А этот шелест за спиной —

То поступь Вечности за мной.

Наследуя от художников минувших эпох ответственное отношение к слову, Цветаева и в своих читателях хочет видеть то же уважение и понимание высокой миссии слова. Она убеждена: не прихотью "изменчивой моды", не тщеславным желанием повторить, что "на устах у всех", должно диктоваться обращение к поэту. Только готовность к познанию, к нелегкой душевной работе обусловит ту настоящую творческую радость, которую ощутит вдумчивый читатель.

Живя в сложное время, Цветаева во главу своей жизни поставила труд поэта, невзирая на часто нищее существование, многие бытовые неурядицы и трагические события, буквально преследовавшие ее. Стихотворчество для Цветаевой — образ жизни, без него она просто не мыслила своего существования. Она писала много, в любом состоянии души.

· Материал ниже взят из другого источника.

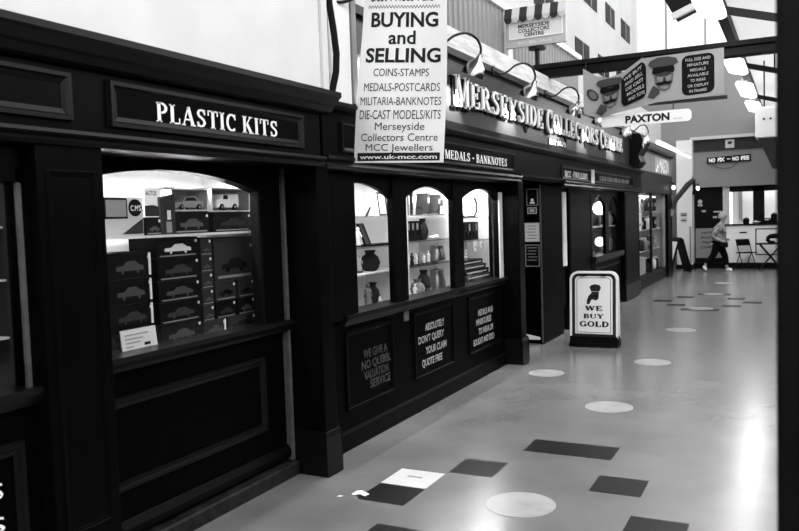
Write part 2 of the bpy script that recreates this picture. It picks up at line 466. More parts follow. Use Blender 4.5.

Поэтесса не раз признавалась, что стихи ее "сами пишутся", что они "растут, как звезды и как розы", "льются настоящим потоком".

Сравнение с потоком как нельзя более подходит к творчеству Цветаевой, потому что неудержимую магию ее стихотворений невозможно заковать ни в какие границы. Магией поэтессы ее устремления, порывы чувств и мыслей словно воплощаются в стихах, которые, отделяясь от ее творящего духа, обретают жизнь и свободу. Мы почти ощутимо видим и слышим, как они летят

По нагориям,

По восхолмиям,

Вместе с зорями,

С колокольнями...

Вчитываясь в стихотворения Цветаевой, начинаешь понимать, что она воспринимала поэзию как живое существо, как возлюбленного: она была с ней на равных и, следуя закону Любви, отдавала всю себя без остатка, и чем больше отдавала, тем больше получала взамен. Эта священная любовь к поэзии требовала от Цветаевой всегда оставаться самой собой, быть беспощадно честной в суде над своими мыслями и чувствами.

Тому, кто обладает поэтическим, пророческим голосом, "долг повелевает — петь". Поэтическое призвание для Цветаевой — "как плеть", а тех, кто не способен петь, она называет счастливцами и счастливицами. И в этом она абсолютно искренна, потому что каждый настоящий поэт в своих стихотворениях жертвенно проживает мучительные состояния, соблазны, искушения ради того, чтобы читатели учились жизни, опираясь на их духовный опыт.